The first item on Ted Thorndike’s agenda for today is a meeting with Martha Scott, a technical sales representative with Cromwell Industries. Cromwell produces a racquet-stringing machine that is promoted as being the fastest in the industry. In their recent telephone conversation, Martha offered Ted the chance to try the machine for a full week, then return it to Cromwell if he decides it doesn’t offer a worthwhile improvement.
Currently, the Thorndike racquetball and tennis racquets are strung using a type of machine that has been around for about 10 years, and the Thorn dikes have been very pleased with the results. When efficiency experts visited the plant last year, they found it took an average of 3.25 minutes to string a racquetball racquet and an average of 4.13 minutes for a tennis racquet. Both distributions were found to be approximately normal.
Ms. Scott comes by, explains the operation of the machine, and assists in its installation. Because its controls are similar in function and layout to the older model, no operator training is necessary. During the 1-week trial, the new machine will be working side-by-side with older models in the racquet-stringing department.
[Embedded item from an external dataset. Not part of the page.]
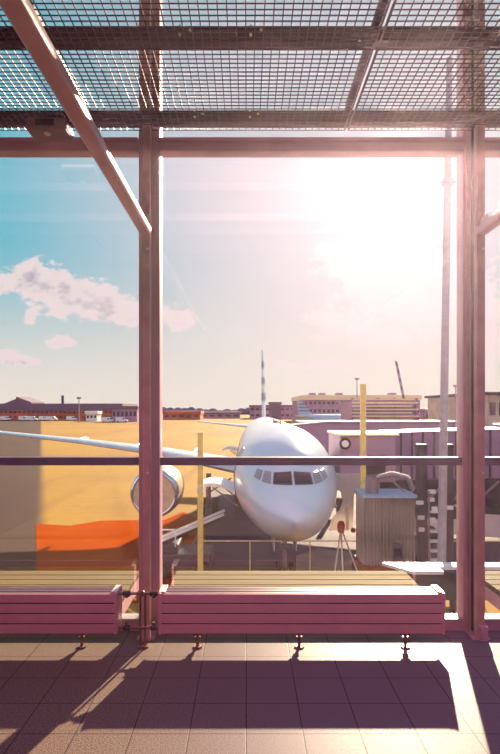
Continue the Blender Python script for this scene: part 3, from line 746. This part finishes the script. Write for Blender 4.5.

After Ms. Scott leaves, Luke and Ted Thorndike discuss the machine further. Luke indicates that the oldest of the current machines is about due for replacement and, if the Cromwell model is really faster, he will buy the Cromwell to replace it. It’s possible that Cromwell models would also be purchased as other stringing machines approach the end of their operating lifetimes and are retired. Luke cautions Ted that the Cromwell must be purchased only if it is indeed faster than the current models—although Ms. Scott seems to have an honest face, he’s never trusted anybody whose briefcase contains brochures. The Cromwell must be quicker in stringing both racquetball racquets and tennis racquets. Otherwise, the firm will continue purchasing and using the current model.
Evaluating the Cromwell model, Ted measures the exact time required for each racquet in separate samples consisting of 40 racquetball racquets and 40 tennis racquets. The times are given here and are also in data file THORN10.
Since Luke seems quite adamant against buying something that isn’t any faster than the current models, Ted must be very confident that any increased speeds measured are not simply due to chance. Using a computer statistical package to analyze the sample times, do the respective tests appear to warrant purchase of the Cromwell machine, or should it be returned to Cromwell at the end of the week?